**RECORD EXTRACTS**.
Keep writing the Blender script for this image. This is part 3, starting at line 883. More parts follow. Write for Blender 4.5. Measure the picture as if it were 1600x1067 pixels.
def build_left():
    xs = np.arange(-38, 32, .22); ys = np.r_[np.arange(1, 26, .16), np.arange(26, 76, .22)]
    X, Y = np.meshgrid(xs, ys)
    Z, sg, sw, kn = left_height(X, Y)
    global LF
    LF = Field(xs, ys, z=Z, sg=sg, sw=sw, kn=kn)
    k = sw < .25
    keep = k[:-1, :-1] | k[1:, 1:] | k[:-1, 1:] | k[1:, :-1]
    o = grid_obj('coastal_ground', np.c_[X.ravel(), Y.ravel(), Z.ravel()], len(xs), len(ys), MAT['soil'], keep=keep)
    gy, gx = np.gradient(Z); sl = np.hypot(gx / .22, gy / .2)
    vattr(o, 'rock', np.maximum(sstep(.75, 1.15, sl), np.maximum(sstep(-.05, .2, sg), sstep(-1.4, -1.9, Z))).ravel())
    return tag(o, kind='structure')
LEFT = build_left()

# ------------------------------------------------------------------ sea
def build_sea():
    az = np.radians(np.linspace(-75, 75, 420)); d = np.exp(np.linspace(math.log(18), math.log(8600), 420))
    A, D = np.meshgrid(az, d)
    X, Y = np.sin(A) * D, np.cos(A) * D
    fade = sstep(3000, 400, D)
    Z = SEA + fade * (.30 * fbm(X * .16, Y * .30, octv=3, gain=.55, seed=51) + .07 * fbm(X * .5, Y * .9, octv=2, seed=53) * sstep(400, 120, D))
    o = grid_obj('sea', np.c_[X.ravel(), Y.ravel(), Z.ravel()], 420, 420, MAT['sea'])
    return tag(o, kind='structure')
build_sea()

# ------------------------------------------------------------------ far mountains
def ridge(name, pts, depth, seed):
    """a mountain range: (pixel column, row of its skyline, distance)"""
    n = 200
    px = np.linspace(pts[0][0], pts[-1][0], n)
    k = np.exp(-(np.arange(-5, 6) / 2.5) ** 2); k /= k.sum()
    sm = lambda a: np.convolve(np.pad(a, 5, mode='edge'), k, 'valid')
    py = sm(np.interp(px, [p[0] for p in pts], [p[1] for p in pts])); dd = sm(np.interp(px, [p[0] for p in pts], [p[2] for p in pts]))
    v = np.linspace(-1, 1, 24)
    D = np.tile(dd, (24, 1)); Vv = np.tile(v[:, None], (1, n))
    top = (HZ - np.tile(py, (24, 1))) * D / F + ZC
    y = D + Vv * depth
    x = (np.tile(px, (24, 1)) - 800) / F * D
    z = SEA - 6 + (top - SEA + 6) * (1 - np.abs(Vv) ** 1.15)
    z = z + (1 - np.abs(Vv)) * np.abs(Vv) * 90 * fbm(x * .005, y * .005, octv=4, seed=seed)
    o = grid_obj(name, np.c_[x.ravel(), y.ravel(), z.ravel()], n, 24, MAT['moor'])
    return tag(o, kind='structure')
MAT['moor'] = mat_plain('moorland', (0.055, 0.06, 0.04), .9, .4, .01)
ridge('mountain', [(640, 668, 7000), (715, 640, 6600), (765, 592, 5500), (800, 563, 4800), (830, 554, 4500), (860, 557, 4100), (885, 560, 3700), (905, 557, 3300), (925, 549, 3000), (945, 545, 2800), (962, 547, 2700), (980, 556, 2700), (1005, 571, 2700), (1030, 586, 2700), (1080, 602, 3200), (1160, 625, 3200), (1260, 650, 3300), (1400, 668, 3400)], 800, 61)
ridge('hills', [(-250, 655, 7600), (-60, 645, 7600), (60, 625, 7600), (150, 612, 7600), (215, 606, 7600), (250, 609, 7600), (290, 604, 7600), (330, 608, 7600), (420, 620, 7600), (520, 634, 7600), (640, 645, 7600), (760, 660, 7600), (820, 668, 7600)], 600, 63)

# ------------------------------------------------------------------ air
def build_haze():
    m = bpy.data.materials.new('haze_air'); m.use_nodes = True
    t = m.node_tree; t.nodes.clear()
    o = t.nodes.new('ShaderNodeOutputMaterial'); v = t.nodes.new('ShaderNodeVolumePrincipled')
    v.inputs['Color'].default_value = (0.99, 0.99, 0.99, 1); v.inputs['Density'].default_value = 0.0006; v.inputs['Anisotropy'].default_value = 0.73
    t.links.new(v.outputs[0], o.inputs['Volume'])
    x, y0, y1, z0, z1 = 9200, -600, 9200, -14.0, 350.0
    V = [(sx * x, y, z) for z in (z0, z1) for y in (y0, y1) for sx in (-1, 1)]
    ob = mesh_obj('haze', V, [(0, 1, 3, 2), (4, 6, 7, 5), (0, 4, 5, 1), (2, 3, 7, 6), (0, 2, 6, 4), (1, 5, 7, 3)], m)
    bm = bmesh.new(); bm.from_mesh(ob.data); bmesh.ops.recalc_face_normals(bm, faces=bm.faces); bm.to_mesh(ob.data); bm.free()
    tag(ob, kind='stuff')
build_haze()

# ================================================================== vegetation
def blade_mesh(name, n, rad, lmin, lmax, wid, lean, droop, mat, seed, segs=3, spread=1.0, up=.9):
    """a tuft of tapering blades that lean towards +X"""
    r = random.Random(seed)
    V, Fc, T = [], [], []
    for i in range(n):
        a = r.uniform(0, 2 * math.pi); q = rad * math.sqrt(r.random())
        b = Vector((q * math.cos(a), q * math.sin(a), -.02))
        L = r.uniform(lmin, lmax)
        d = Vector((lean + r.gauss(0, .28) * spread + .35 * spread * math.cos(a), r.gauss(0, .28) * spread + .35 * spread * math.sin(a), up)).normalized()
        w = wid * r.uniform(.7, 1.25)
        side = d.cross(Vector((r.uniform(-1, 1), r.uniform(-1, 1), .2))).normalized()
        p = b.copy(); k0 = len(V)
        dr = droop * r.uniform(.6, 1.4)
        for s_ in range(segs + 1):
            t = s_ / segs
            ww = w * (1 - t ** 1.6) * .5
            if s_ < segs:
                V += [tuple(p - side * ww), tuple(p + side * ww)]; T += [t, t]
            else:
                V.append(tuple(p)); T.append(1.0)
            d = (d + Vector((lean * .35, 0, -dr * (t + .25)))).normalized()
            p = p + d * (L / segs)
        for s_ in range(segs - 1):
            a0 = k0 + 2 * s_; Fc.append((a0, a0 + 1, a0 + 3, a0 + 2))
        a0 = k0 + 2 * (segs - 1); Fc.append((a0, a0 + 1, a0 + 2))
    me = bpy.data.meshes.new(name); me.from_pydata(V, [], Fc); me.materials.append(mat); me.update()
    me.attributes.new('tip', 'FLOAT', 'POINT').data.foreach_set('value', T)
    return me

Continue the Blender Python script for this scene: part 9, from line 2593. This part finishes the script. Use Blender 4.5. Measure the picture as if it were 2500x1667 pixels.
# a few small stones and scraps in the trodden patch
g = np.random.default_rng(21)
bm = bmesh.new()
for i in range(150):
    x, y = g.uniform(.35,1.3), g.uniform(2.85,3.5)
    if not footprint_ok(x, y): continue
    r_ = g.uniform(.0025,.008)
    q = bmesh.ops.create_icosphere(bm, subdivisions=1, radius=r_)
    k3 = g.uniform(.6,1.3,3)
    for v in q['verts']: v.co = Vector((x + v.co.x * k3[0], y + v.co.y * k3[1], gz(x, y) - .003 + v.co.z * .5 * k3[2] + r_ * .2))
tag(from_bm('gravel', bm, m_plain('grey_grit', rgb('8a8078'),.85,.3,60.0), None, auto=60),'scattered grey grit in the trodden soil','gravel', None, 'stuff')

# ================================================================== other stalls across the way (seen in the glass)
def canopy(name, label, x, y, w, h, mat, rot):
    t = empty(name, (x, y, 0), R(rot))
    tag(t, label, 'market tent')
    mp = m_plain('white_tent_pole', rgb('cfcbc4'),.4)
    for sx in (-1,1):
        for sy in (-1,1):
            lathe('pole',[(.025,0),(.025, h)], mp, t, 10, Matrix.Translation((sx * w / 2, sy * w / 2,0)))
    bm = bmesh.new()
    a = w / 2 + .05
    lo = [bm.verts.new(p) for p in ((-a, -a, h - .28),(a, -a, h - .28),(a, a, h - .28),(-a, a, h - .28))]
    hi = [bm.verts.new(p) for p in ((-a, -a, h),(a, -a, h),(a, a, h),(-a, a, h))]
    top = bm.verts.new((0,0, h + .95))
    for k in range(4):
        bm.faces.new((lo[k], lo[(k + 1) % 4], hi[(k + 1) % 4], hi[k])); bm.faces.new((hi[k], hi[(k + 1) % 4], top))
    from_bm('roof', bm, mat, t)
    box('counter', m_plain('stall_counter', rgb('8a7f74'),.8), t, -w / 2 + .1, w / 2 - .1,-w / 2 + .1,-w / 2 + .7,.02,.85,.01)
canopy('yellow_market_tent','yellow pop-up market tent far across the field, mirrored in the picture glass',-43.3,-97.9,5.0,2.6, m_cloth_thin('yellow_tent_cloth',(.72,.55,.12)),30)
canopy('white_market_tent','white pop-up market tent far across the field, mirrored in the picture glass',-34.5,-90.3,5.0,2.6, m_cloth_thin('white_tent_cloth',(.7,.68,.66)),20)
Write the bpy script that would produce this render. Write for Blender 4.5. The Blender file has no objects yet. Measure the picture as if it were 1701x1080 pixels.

**TASK BRIEF**. Return the lines above precisely as they appear, beginning at the first line and ending at the line with "LEFT = build_left()", and nothing after it.

**RIGHT ANSWER**.
Keep writing the Blender script for this image. This is part 3, starting at line 883. More parts follow. Write for Blender 4.5. Measure the picture as if it were 1600x1067 pixels.
def build_left():
    xs = np.arange(-38, 32, .22); ys = np.r_[np.arange(1, 26, .16), np.arange(26, 76, .22)]
    X, Y = np.meshgrid(xs, ys)
    Z, sg, sw, kn = left_height(X, Y)
    global LF
    LF = Field(xs, ys, z=Z, sg=sg, sw=sw, kn=kn)
    k = sw < .25
    keep = k[:-1, :-1] | k[1:, 1:] | k[:-1, 1:] | k[1:, :-1]
    o = grid_obj('coastal_ground', np.c_[X.ravel(), Y.ravel(), Z.ravel()], len(xs), len(ys), MAT['soil'], keep=keep)
    gy, gx = np.gradient(Z); sl = np.hypot(gx / .22, gy / .2)
    vattr(o, 'rock', np.maximum(sstep(.75, 1.15, sl), np.maximum(sstep(-.05, .2, sg), sstep(-1.4, -1.9, Z))).ravel())
    return tag(o, kind='structure')
LEFT = build_left()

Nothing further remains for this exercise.